### What you are asked to do
Provide the number of lines where the word "script" occurs, and no other text.

* START Records for this task *

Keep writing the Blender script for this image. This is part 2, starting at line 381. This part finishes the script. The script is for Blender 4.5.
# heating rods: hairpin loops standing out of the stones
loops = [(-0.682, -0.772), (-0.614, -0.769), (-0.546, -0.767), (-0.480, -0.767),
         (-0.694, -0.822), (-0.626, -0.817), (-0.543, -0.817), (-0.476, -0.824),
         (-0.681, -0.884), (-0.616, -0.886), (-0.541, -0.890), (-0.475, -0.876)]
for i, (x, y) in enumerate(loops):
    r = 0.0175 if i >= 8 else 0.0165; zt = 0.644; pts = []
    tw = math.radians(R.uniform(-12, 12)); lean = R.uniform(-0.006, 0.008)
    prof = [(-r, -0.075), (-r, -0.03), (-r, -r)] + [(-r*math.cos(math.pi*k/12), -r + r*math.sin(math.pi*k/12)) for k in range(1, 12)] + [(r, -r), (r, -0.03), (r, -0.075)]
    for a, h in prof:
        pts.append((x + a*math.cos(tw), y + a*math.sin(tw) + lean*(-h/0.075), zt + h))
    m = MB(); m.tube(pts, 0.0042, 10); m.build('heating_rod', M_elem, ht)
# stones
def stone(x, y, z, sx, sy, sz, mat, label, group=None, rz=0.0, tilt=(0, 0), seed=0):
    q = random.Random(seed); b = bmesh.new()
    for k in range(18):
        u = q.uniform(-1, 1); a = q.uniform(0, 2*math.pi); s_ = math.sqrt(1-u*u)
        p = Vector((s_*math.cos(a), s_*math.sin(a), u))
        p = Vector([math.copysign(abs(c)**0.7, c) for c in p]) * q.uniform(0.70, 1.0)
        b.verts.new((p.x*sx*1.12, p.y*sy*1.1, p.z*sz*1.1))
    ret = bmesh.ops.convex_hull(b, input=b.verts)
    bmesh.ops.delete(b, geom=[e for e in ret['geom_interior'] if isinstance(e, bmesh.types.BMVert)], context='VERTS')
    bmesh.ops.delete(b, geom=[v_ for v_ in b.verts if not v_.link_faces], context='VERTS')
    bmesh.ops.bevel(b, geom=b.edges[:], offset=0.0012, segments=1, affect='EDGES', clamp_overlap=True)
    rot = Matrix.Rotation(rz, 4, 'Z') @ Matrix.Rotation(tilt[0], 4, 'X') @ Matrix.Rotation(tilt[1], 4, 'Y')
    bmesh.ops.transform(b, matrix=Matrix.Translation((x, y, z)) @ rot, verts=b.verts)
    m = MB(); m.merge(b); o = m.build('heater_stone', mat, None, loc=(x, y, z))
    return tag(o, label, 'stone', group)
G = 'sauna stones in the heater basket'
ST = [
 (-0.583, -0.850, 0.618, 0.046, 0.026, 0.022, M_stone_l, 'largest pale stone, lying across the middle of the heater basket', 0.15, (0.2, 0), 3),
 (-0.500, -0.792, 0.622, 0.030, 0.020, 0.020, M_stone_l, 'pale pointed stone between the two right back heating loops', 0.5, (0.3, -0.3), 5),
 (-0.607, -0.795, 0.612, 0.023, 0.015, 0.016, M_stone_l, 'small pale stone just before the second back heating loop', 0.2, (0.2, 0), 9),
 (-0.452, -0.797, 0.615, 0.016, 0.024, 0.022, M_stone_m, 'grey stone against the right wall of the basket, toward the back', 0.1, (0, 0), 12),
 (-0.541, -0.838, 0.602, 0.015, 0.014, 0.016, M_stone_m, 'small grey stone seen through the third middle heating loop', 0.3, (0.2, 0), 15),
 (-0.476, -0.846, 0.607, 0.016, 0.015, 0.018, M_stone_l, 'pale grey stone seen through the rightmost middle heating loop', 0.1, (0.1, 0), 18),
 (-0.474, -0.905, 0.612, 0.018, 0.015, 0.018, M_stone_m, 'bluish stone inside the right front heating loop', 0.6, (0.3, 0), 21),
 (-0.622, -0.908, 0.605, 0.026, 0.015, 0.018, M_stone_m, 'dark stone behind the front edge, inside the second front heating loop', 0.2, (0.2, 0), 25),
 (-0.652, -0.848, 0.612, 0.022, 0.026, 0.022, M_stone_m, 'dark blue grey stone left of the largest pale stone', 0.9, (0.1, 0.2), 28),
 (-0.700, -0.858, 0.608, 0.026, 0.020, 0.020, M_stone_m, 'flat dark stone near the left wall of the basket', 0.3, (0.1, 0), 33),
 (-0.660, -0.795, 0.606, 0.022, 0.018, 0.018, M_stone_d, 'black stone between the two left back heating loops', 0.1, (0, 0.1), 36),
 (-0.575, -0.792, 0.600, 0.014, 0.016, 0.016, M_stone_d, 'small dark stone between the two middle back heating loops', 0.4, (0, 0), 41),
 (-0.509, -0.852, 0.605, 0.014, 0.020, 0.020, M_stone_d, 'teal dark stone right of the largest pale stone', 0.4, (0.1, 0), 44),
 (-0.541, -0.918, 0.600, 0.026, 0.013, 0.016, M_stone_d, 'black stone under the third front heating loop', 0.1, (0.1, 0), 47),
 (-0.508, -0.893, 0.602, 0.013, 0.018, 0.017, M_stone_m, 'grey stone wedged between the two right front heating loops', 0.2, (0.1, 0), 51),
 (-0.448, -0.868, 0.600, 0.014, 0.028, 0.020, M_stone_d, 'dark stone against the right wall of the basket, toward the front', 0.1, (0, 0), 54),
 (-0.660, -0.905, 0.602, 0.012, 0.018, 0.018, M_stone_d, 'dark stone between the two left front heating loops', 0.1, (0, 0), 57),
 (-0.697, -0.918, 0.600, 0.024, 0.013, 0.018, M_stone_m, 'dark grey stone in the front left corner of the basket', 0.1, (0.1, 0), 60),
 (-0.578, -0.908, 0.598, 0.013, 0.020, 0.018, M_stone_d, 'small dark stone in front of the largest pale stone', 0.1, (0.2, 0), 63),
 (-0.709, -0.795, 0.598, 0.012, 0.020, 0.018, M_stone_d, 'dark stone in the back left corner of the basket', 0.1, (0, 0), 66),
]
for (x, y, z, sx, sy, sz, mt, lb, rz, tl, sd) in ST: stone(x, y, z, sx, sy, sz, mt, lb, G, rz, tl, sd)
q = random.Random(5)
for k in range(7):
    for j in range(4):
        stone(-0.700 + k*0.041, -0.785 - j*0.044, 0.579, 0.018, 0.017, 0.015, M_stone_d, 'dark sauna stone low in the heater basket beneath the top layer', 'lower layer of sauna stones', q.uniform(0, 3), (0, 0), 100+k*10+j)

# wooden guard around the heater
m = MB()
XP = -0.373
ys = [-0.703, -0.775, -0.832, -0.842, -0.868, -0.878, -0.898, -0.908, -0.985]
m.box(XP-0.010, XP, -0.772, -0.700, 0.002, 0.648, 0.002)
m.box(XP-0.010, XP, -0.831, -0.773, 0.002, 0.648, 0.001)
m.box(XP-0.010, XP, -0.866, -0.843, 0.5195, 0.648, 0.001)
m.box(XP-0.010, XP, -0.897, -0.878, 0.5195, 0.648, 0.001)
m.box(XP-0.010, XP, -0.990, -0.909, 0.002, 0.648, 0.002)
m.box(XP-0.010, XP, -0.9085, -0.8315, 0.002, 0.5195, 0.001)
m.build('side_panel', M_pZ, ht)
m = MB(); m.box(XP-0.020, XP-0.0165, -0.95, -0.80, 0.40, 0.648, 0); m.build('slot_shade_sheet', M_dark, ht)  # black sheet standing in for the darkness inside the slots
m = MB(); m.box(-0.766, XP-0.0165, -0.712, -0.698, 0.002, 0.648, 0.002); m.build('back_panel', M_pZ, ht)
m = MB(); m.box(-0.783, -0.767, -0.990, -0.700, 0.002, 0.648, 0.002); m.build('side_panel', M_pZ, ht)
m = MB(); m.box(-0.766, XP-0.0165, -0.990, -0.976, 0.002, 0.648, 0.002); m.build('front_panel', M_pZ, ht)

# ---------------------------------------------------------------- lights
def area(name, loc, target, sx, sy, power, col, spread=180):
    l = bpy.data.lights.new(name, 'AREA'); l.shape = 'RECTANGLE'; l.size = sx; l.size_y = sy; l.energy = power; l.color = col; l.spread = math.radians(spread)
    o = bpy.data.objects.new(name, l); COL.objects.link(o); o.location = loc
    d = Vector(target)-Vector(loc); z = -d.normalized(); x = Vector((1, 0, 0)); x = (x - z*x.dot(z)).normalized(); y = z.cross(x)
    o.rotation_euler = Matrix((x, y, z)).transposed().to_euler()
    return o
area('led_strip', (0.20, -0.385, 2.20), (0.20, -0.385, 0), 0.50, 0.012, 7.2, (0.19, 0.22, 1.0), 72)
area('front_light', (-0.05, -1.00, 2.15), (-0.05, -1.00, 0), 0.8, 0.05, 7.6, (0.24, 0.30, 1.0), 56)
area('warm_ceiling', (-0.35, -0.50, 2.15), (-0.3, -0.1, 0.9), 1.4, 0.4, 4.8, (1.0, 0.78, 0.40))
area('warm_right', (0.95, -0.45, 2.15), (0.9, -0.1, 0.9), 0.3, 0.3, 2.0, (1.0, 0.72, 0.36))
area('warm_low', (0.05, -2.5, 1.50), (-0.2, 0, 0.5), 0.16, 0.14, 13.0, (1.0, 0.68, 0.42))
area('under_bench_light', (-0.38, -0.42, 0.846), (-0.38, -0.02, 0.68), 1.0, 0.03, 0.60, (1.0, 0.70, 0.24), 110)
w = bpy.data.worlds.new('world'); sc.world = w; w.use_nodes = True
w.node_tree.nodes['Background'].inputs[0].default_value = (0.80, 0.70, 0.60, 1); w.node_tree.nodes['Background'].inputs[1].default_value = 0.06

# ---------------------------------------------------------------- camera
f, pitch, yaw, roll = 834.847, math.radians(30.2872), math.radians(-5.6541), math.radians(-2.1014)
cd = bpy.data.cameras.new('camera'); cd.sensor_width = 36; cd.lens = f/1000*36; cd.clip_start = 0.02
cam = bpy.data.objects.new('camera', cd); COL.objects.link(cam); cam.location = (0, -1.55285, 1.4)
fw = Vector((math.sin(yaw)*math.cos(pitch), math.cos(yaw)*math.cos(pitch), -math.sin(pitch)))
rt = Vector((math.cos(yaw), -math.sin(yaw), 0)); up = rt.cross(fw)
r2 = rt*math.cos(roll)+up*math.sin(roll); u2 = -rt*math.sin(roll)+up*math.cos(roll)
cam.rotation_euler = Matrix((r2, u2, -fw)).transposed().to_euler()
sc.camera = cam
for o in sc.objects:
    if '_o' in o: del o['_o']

* END Records for this task *
* START Records for this task *

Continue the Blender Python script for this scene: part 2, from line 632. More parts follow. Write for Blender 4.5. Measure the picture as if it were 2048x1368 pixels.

* END Records for this task *

### Solution to the exercise
2